Determination of Speed-Dependent Thermal Resistance of Ball Bearings

Inhalt:
With the trend towards smaller and high powerdensity machines, the thermal behavior of the machine is becoming increasingly important. Besides the windings and the magnets in Permanent Magnet Synchronous Machines (PMSMs), also the bearings are one of the critical components, especially in the absence of a rotor cooling. The rotation of the balls inside a ball bearing significantly influences the thermal behavior of the bearing itself. There exist two approaches in literature, where on the one hand the ball resistance is kept constant over the whole speed range and on the other hand it is neglected. Both approaches lead to incorrect temperature predictions of the bearing in case of a speed-variant drive system.
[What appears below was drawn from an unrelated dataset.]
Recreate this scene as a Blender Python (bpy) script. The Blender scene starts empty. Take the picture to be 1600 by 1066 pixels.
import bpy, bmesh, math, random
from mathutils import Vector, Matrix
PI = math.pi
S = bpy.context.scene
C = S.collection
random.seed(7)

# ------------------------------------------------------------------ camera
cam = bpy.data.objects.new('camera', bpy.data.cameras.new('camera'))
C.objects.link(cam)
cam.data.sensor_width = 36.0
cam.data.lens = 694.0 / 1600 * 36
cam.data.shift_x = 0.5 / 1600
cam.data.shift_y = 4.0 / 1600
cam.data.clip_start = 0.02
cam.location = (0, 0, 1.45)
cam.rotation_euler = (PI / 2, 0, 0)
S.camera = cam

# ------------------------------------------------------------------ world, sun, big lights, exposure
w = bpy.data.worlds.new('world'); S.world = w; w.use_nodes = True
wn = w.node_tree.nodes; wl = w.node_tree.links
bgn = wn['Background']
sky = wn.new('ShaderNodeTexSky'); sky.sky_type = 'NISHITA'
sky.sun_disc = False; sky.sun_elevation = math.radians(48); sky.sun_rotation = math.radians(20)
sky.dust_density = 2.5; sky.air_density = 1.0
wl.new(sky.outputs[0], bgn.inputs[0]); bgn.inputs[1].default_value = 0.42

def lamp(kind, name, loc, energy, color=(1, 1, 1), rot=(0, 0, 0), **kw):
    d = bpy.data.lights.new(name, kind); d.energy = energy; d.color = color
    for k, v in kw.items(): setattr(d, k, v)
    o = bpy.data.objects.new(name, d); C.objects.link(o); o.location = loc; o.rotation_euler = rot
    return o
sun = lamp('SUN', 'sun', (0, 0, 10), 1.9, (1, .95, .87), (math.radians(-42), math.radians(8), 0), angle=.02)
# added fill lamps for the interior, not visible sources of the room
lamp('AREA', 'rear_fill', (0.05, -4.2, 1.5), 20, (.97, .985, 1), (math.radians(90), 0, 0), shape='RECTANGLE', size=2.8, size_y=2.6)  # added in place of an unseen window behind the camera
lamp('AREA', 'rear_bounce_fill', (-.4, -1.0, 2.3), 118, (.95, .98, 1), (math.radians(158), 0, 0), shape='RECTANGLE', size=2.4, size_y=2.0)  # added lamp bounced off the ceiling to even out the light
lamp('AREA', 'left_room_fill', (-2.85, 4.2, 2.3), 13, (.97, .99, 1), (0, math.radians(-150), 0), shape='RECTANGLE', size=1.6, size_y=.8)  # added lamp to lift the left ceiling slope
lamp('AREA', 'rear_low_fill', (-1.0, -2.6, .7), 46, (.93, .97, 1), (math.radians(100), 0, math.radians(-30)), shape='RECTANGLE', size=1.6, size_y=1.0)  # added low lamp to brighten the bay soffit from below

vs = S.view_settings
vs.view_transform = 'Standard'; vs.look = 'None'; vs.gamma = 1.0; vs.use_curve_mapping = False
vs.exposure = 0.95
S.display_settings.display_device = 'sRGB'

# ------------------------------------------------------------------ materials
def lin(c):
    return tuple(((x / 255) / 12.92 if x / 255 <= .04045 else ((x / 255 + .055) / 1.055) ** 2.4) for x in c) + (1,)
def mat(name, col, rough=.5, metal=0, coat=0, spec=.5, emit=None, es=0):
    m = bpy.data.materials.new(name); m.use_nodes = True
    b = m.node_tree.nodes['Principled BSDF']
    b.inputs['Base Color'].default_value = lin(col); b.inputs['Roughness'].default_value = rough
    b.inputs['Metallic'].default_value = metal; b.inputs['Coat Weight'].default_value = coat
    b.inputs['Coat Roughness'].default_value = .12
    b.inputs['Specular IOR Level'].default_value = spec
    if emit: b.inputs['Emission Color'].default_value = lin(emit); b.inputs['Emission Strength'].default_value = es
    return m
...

Therefore, we present a novel modeling approach with a speed-dependent and speed-independent thermal ball resistance. Contact resistances, convection phenomena and the power loss inside the bearing are calculated as proposed in literature. A brief summary of the contact resistances in a ball bearing is presented. A test bench is set up to validate the predicted thermal resistance of a bearing for a varying speed, where it can be seen that the thermal resistance is decreasing for an increasing rotational speed. In addition, the influence of the radial load and the mean temperature of the bearing is analyzed. The radial load has a minor influence on the thermal resistance of the bearing in the observed range, whereas an increasing mean temperature of the bearing leads to a decreasing thermal resistance due to a reduced viscosity of the lubricant. The simulation results show a good accordance to the measurement results and therefore the approach can be assumed to be valid for the observed ball bearing.